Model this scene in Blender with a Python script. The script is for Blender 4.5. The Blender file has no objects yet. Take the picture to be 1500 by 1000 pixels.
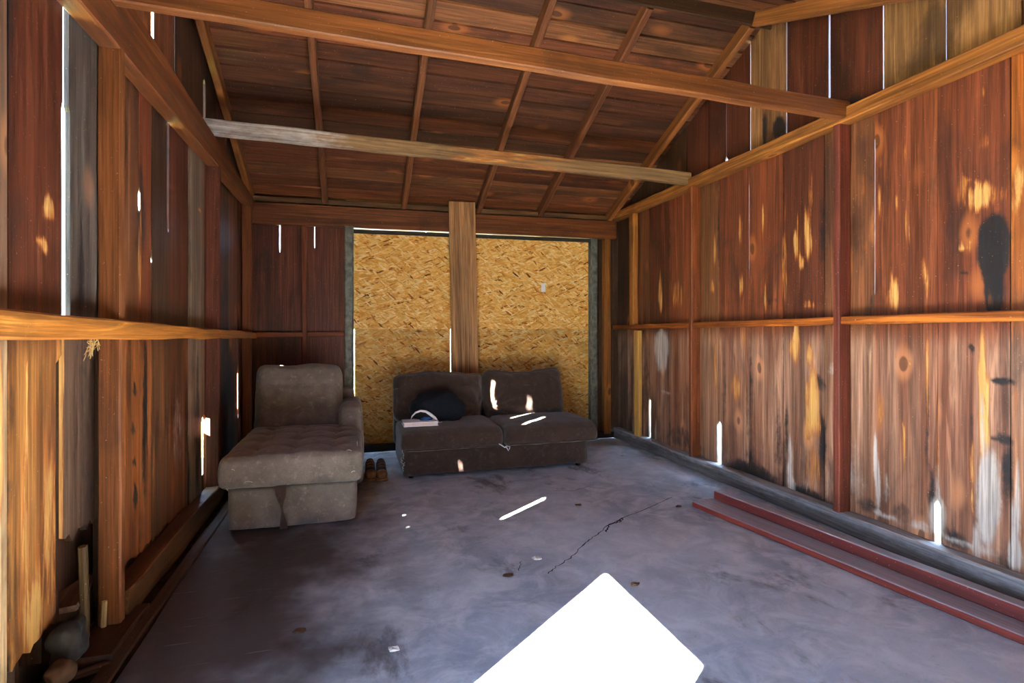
import bpy, math, random
from mathutils import Vector, Matrix, noise as mnoise
C = bpy.context.scene
random.seed(7)
# ------------------------------------------------------------------ camera, sky, sun, exposure
FPX = 790.0; TH = math.radians(16.23); CY = 484.0; EYE = 1.2
cam_d = bpy.data.cameras.new('camera'); cam = bpy.data.objects.new('camera', cam_d)
C.collection.objects.link(cam); C.camera = cam
cam_d.sensor_width = 36; cam_d.lens = FPX * 36 / 1500; cam_d.shift_y = -(500 - CY) / 1500
cam_d.clip_start = .02
cam.location = (0, 0, EYE); cam.rotation_euler = (math.pi / 2, 0, -TH)

SUN = Vector((.78, .62, -.743)).normalized()
wd = bpy.data.worlds.new('sky'); C.world = wd; wd.use_nodes = True
bg = wd.node_tree.nodes['Background']
bg.inputs[0].default_value = (.46, .68, 1.0, 1); bg.inputs[1].default_value = 2.1
sd = bpy.data.lights.new('sun', 'SUN'); sd.energy = 36; sd.angle = math.radians(.53); sd.color = (1, .95, .87)
sun = bpy.data.objects.new('sun', sd); C.collection.objects.link(sun)
sun.rotation_euler = SUN.to_track_quat('-Z', 'Y').to_euler()
sun.location = (-6, -4, 6)
vs = C.view_settings
vs.view_transform = 'Standard'; vs.look = 'None'; vs.gamma = 1; vs.use_curve_mapping = False
vs.exposure = 3.95

# ------------------------------------------------------------------ measured points
S_, C_ = math.sin(TH), math.cos(TH)
def ray(px, py):
    a = (px - 750) / FPX; b = (CY - py) / FPX
    return (a * C_ + S_, C_ - a * S_, b)
def onX(px, py, X):
    r = ray(px, py); t = X / r[0]; return Vector((X, r[1] * t, EYE + r[2] * t))
def onY(px, py, Y):
    r = ray(px, py); t = Y / r[1]; return Vector((r[0] * t, Y, EYE + r[2] * t))
def onZ(px, py, Z):
    r = ray(px, py); t = (Z - EYE) / r[2]; return Vector((r[0] * t, r[1] * t, Z))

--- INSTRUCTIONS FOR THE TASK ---
Scan the material above for the string "objects" and return the lines that hold it.

--- WRITTEN ANSWER ---
Model this scene in Blender with a Python script. The script is for Blender 4.5. The Blender file has no objects yet. Take the picture to be 1500 by 1000 pixels.
cam_d = bpy.data.cameras.new('camera'); cam = bpy.data.objects.new('camera', cam_d)
C.collection.objects.link(cam); C.camera = cam
sun = bpy.data.objects.new('sun', sd); C.collection.objects.link(sun)